Philippe Lescure évoque un « préjudice moral, humain et financier. » Il montre du doigt l’inertie de l’administration et des pouvoirs publics. Un courrier officiel, détaillant les circonstances et le déroulé de l’affaire, a été adressé aux autorités politiques. A ce jour, il n’a reçu que des réponses de pure forme. Le chef de cabinet de François Hollande a expliqué en avoir pris connaissance avant de le transmettre aux services d’Emmanuelle Cosse, la nouvelle ministre du Logement.

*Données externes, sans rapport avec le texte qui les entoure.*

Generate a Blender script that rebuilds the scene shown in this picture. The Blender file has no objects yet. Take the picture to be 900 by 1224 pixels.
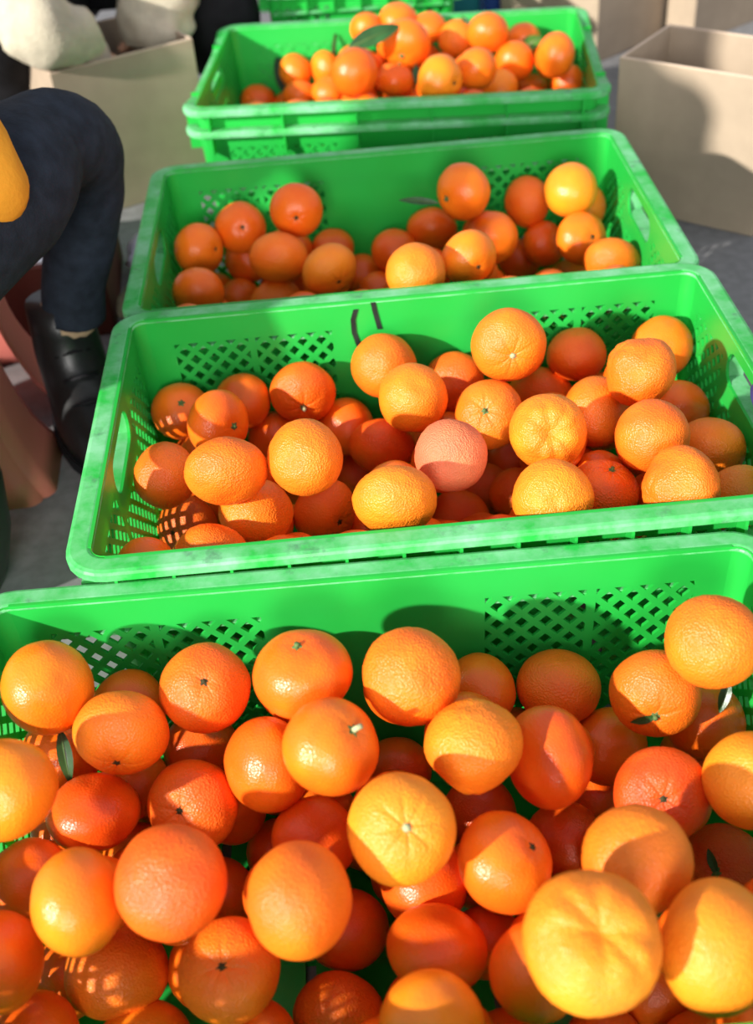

En attendant, la Fédération française de triathlon se sent de plus en plus à l’étroit dans ses locaux. Ses salariés doivent cohabiter à « 4 ou 5 dans des bureaux de 15 m2 », explique Philippe Lescure. Surtout, elle paye tous les mois les remboursements de son emprunt immobilier et les intérêts bancaires, plus la taxe d’habitation et celle sur les bureaux. « Nous ne pouvons pas emménager dans notre futur siège, mais nous ne pouvons pas non plus vendre l’ancien », résume le président. Une double peine.